Oracle Expected to Deliver Strong Q4 on Large Software Deals
Quarterly results are due from the software giant Oracle after markets close for trading in New York. Here’s what to expect:
Analysts expect a seasonally strong quarter — it’s Oracle’s fiscal fourth — with 87 cents in per-share profits on $11.1 billion in sales. For the quarter ahead, they expect Oracle to offer guidance for 58 cents EPS on $8.6 billion in sales.

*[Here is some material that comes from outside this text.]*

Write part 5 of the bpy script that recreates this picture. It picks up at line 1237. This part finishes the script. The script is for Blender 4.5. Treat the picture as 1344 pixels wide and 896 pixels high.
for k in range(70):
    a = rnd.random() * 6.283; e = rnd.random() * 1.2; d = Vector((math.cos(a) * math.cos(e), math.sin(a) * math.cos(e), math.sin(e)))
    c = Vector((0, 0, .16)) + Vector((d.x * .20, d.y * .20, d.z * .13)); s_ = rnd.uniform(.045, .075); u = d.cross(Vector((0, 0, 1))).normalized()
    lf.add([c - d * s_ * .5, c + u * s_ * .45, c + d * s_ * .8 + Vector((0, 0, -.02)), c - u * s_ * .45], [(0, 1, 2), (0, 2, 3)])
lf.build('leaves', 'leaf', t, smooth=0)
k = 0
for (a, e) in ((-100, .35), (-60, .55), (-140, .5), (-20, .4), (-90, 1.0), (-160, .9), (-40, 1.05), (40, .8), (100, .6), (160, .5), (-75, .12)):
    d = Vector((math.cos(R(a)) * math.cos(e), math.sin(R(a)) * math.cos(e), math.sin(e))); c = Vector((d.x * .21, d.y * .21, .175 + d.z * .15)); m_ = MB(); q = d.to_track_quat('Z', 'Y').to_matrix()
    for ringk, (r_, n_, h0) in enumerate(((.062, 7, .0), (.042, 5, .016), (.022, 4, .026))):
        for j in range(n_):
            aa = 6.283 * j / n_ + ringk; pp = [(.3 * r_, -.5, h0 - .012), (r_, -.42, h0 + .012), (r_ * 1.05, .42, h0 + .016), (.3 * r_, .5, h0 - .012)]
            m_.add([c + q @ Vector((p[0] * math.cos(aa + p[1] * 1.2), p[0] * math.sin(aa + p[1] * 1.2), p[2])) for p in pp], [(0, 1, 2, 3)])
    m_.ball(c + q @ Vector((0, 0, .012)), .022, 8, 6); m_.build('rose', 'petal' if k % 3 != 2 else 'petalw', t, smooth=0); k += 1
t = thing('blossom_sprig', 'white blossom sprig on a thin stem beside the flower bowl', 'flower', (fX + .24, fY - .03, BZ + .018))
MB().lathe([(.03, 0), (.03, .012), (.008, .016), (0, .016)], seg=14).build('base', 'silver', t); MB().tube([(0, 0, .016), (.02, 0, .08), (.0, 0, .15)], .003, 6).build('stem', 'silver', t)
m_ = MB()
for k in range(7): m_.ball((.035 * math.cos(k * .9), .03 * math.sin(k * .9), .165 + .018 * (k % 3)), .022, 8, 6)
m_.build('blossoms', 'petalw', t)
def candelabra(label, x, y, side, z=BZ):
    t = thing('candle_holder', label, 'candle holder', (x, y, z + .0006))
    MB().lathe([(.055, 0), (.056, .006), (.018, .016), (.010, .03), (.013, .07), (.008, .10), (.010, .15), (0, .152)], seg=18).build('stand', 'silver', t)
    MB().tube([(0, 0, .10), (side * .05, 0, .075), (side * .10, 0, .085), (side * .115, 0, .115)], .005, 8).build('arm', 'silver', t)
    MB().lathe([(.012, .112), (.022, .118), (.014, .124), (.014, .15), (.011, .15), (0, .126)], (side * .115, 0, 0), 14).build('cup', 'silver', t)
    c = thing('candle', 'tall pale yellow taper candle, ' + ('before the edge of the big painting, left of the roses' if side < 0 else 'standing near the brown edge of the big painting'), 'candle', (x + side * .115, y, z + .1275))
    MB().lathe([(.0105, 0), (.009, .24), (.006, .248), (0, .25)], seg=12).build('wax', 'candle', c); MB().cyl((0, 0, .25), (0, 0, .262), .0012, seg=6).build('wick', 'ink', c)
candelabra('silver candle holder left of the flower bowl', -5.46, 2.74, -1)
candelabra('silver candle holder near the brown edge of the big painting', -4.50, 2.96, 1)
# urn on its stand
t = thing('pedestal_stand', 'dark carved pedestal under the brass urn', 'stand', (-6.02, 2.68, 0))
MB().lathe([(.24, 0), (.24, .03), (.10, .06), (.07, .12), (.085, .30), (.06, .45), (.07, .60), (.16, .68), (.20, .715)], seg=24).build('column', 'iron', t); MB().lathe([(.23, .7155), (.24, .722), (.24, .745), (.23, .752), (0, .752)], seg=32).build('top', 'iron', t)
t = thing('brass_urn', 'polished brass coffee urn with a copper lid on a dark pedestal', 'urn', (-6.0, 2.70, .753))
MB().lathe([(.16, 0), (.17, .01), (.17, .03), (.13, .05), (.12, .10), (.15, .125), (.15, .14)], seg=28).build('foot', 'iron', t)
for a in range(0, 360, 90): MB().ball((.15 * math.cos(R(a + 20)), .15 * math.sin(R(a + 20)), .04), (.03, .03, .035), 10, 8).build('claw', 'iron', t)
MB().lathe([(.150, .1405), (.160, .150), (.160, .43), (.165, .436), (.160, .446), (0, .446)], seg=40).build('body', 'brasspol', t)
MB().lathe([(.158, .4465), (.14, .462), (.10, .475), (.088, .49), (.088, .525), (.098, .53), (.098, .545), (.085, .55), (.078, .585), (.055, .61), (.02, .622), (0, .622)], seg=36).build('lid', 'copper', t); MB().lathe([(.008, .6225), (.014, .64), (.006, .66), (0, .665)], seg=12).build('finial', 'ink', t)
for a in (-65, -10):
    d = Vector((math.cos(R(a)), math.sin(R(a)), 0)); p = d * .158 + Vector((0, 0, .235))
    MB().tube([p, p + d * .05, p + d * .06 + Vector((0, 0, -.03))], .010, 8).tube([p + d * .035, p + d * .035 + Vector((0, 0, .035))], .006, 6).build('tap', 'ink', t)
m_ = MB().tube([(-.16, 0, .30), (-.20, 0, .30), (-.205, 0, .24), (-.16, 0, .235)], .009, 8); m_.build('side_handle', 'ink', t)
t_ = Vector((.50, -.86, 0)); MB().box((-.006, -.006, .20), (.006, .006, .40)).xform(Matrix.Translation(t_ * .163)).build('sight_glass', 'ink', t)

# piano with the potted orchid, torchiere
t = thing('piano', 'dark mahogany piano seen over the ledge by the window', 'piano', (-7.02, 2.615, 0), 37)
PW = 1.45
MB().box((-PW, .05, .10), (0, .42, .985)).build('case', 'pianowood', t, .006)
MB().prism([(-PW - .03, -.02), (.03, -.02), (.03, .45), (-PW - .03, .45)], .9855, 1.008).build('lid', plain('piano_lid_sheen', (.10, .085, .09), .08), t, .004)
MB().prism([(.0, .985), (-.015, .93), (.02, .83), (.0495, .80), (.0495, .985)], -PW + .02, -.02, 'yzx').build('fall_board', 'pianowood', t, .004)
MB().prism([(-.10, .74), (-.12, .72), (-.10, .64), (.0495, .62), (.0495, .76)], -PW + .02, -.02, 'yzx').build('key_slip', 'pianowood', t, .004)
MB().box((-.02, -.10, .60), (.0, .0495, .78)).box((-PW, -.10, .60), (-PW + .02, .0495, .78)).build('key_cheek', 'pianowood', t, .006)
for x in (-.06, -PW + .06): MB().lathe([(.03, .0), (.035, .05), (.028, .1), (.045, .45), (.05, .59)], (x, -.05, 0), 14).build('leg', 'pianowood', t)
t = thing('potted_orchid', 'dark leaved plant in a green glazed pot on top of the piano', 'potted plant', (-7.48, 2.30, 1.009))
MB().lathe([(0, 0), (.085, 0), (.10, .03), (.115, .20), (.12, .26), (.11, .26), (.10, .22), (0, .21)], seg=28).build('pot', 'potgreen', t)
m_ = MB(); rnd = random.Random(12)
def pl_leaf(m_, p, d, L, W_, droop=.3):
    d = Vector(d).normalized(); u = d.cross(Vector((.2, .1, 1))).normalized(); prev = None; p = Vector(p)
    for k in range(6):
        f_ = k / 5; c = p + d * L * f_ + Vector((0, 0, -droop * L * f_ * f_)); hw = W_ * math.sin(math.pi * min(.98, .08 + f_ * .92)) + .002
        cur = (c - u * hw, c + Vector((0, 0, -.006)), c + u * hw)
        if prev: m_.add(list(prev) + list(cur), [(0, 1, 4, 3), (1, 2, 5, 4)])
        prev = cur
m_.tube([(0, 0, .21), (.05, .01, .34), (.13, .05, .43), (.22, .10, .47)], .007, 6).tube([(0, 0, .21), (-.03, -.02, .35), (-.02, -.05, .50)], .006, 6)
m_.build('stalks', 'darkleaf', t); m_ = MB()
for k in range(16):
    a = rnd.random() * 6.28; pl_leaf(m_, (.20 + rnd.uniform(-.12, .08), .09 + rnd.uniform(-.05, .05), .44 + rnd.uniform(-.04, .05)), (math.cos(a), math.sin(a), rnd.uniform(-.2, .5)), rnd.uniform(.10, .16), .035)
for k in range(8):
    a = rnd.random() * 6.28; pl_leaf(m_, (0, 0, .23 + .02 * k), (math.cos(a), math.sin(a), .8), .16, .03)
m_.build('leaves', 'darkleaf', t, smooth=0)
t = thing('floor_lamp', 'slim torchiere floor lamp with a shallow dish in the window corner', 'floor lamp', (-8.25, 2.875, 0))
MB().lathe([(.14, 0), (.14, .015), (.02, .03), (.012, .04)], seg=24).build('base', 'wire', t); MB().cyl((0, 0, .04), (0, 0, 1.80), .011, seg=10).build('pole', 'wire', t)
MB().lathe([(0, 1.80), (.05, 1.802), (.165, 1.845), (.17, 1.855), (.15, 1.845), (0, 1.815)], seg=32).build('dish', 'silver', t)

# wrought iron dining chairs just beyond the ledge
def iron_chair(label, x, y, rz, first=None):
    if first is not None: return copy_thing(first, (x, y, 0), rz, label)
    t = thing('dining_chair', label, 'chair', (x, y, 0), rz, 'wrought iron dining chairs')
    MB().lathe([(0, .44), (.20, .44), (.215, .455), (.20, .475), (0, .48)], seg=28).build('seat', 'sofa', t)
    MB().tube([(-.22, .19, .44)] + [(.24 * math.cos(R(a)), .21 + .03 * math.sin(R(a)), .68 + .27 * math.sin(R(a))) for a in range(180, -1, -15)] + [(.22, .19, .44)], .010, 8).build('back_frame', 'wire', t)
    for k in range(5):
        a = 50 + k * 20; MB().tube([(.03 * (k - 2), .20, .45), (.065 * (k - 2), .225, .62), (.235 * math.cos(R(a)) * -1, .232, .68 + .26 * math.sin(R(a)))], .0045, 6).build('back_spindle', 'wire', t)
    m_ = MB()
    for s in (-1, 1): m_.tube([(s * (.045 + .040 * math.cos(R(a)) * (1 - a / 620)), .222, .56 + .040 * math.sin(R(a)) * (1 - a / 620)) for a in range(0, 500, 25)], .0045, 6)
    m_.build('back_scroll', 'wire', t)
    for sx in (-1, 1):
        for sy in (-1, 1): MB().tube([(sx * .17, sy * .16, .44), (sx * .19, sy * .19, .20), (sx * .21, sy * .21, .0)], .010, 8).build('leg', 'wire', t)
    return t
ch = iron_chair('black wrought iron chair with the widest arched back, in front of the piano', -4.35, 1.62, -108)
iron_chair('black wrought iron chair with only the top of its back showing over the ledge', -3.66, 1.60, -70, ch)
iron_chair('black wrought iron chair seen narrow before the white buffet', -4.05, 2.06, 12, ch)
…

Brendan Barnicle, an analyst with Pacific Crest Securities in Portland, Ore., says Oracle landed a couple of large deals during the quarter, one with the U.S. Department of Veterans Affairs and another with the state of Washington’s university system, both of which were upgrades to existing PeopleSoft human resources software. Both are thought to have been worth more than $100 million. “It has been several quarters since we have heard of mega deals at Oracle. So, Oracle seems to be enjoying typical FQ4 seasonality,” Barnicle wrote.
That would be a change from last quarter, when Oracle reported that revenue from new software licenses fell by two percent, when they had been expected to grow. That caused Oracle to miss its earnings expectations by a penny, and its shares fell. Oracle blamed the problem on “sales execution,” saying that the large number of new sales reps it had recently hired had “run out of runway” in closing many deals.
As usual with an Oracle quarter, there will be a lot of questions about the hardware division. Broadly speaking, Oracle’s strategy has sought to build up a new line of hardware under the “Exa-” brand, which is combined to run Oracle software and aimed at specific business applications. New hardware would eventually replace sales of x86 commodity hardware, and declining sales of Unix servers.
Brad Reback, an analyst with Stifel Nicolaus, thinks Oracle’s hardware business likely “bottomed out” last quarter, and will grow as much as 12 percent sequentially, to about $754 million in sales. That would amount to a year-on-year decline of about 23 percent, but it is progress that, he argues, should continue into Oracle’s fiscal 2014.
Oracle shares opened down this morning by 19 cents, or about half of a percentage point, from Wednesday’s closing price of $34.09. The shares have risen by more than 19 percent since this time last year.